マナーうんちく話569≪泥より出でて、泥に染まらず≫
質問 今日も朝から雨がしとしと降っています。雨が続くと、何を着て行こうか?と迷います。仕事は室内での事務ですが、ユニフォームは無く、皆な私服です。こんな時、貴方はどのような服装で出勤しますか?
勿論、どんなファッションで出勤するかは自由です。ただ、マナーの観点からすれば、雨降りが続けば、誰しも気が重くなりがちです。だから皆の気分が少しでも晴れるように、明るめのファッションで思い切りのお洒落がお勧めです。
自分も前向きになれるし、他者にも好感を与えます。
6月10日は暦の上では「入梅」です。
つまり、梅雨の時期ですよ!という意味で、昔は農事の参考にしていました。
例えば、梅雨の時期は雨に恵まれますが、梅雨が終われば本格的な夏になり、逆に水不足に陥ります。この時に備え、しっかり農業用水などを貯めておくことが必要だったわけです。
ちなみに、「入梅」は、あくまで「梅雨の頃ですよ!」という意味で、「梅雨に入った状態」ではありません。
すなわち、季節の移り変わりを把握するために作られた「雑節」の一つで、このコラムでも取り上げた、「八十八夜」とか「節分」等と同じです。
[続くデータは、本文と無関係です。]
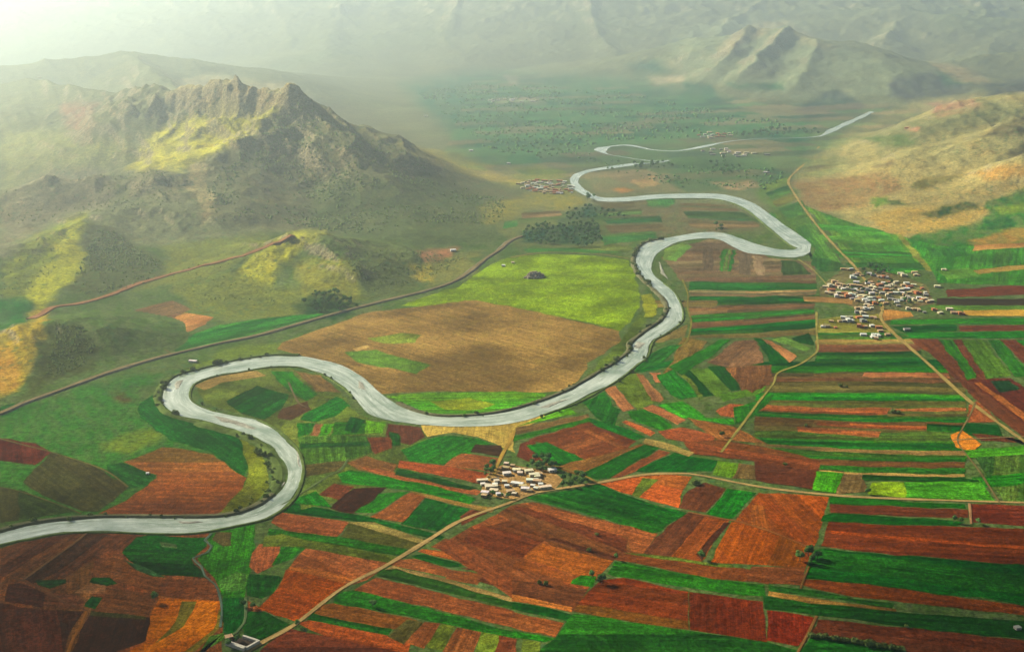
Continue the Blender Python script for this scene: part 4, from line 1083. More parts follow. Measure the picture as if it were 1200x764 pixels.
ROADS = [
    ('road', 9, (222, 184, 118), [(232, 800), (262, 782), (305, 754), (345, 732), (400, 690), (450, 664), (500, 634), (540, 610), (595, 590), (620, 580), (640, 575), (700, 566), (750, 557), (790, 555), (820, 557), (900, 572), (1000, 582), (1100, 586), (1200, 589), (1300, 592)]),
    ('road', 11, (206, 176, 104), [(1260, 558), (1200, 517), (1165, 492), (1130, 465), (1085, 424), (1060, 402), (1040, 384), (1032, 372), (1034, 362), (1028, 346), (1015, 330), (1000, 311), (975, 285), (950, 255), (930, 226), (924, 212), (934, 200), (950, 186), (960, 172)]),
    ('dirt_track', 8, (212, 170, 84), [(602, 505), (598, 517), (590, 530), (583, 545), (578, 558)]),
    ('dirt_track', 6, (186, 172, 92), [(957, 366), (957, 388), (958, 410), (948, 420), (935, 428), (912, 437), (906, 450), (890, 470), (868, 500), (845, 530)]),
    ('dirt_track', 4, (150, 110, 70), [(105, 622), (85, 638), (60, 656), (28, 679)]),
    ('dirt_track', 5, (182, 114, 56), [(102, 716), (94, 736), (86, 748), (78, 770)]),
    ('dirt_track', 4, (140, 90, 56), [(0, 690), (12, 677), (50, 690), (75, 705), (103, 716)]),
    ('stream', 4, (118, 140, 112), [(248, 625), (240, 633), (248, 640), (244, 647), (226, 654), (236, 664), (240, 675), (252, 685), (257, 697), (260, 715), (258, 735)]),
    ('dirt_track', 4, (130, 150, 96), [(288, 700), (288, 716), (286, 730), (277, 741), (270, 746)]),
    ('dirt_track', 4, (136, 120, 66), [(-20, 508), (0, 514), (30, 522), (60, 530), (120, 550), (150, 571)]),
    ('dirt_track', 3.5, (116, 104, 56), [(-20, 568), (0, 571), (30, 578), (70, 592), (95, 602)]),
    ('dirt_track', 4, (124, 140, 84), [(408, 538), (398, 552), (388, 556), (350, 580), (330, 592)]),
    ('dirt_track', 4, (140, 120, 84), [(338, 448), (346, 466), (352, 474), (360, 478)]),
    ('dirt_track', 4, (176, 124, 70), [(957, 722), (946, 744), (935, 764), (925, 785)]),
    ('dirt_track', 4, (178, 118, 68), [(806, 600), (840, 607), (860, 610), (900, 622), (945, 640)]),
    ('dirt_track', 3, (150, 110, 60), [(948, 664), (943, 676), (938, 690)]),
    ('dirt_track', 4, (150, 130, 80), [(1143, 472), (1136, 488), (1128, 502), (1122, 516), (1130, 530), (1146, 550), (1160, 572), (1172, 590)]),
    ('dirt_track', 4, (178, 160, 104), [(805, 347), (850, 347), (900, 346), (940, 348), (960, 350)]),
    ('dirt_track', 5, (160, 150, 72), [(800, 328), (806, 345), (806, 362), (810, 378), (806, 398), (800, 404)]),
    ('dirt_track', 6, (180, 172, 96), [(935, 304), (950, 314), (962, 326), (972, 338)]),
    ('dirt_track', 5, (170, 140, 72), [(624, 540), (660, 549), (690, 560), (700, 566)]),
    ('dirt_track', 4, (150, 132, 78), [(150, 390), (175, 400), (200, 414)]),
    ('dirt_track', 5, (196, 166, 96), [(598, 302), (640, 296), (700, 298), (740, 304)]),
    ('dirt_track', 4, (176, 150, 96), [(1116, 516), (1150, 514), (1200, 512), (1260, 512)]),
    ('dirt_track', 4, (214, 160, 110), [(1136, 590), (1137, 602), (1138, 614)]),
]
for i, (nm, w, c, px) in enumerate(ROADS):
    road(nm, px, w, c, .02 * i)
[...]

そして、梅雨に入ったら気象用語で、「梅雨入り」と表現します。
「入梅」は予め日が決まっていますが、「梅雨入り」はその時になってみないと解りません。「晴れの国」岡山の今年の梅雨入りは、入梅より2日早い6月18日でした。
日本では、毎年のように6月から7月にかけて、梅雨を迎えますが、雨ばかりではなく、湿度も高くなるので蒸し暑さを感じ、殆どの人は不快感を示します。
しかし、一方では、このような天気とも仲良くやって行こう!と、先人たちも色々と創意工夫を凝らしています。
例えば、自由自在に取り外しのできる襖や障子、夏は涼しく冬は暖かい土壁、イ草やワラから作る畳やご座、着物の生地等など。
ところで、このコラムで、いつも、日本は「四季」の美しい国だと申していますが、それに梅雨時の「雨季」を加えると、「五季」になるかもしれませんね。
多分、このように感じられている人の方が多いのではないでしょうか?
北海道にも梅雨が存在すれば、文句なしに「五季」と表現しても良いと思いますが、如何思われますか?
それにしても、梅雨時は、「うっとうしい季節」とか、「嫌な雨」とかで、梅雨のイメージは決して良くないですが、よく考えてみると、この梅雨時の雨は、実に多くの動植物や人間に恩恵を与えています。
まさに「天からの恵み」だと思います。
飲み水を始め工業用水等も全て梅雨のお陰です。また、前回お話しした、日本の稲作もしかりです。
勿論、恵みの雨も量によりますが。少な過ぎても、多すぎても良くないので、程々に降ってほしいモノですね。
いずれ科学の力で、降る雨の量をコントロールする時が来るかもしれませんね。
そして、改めて、「四季」が有って、「梅雨」が有ることに感謝です。
「梅雨」とは、梅の実が実る頃に降る雨ですから「梅雨」と言いますが、春の菜の花が咲く頃に降る長雨は「菜種梅雨」と言います。
降る雨に、季節に相応しい素敵なネーミングを付けるのは、感性の豊かな日本人の得意とするところですが、なぜ「梅」「雨」と書いて、「ツ」「ユ」と読むのかは、私にはよく解りません。皆様は如何でしょうか?
それだけ、先人たちは生活の中に「梅」を意識したのでしょうか?
今年の梅雨は、「梅雨=不快・不要」ではなく、「梅雨=快・必要」という視点で、蛍やアジサイを見たり、思い切り明るいファッションを試みたり、「傘かしげ」のマナーを発揮したりで、前向きに捉えられては如何でしょうか?
但し、「梅雨=黴雨」でカビの多い季節でもあります。食中毒にご用心下さい。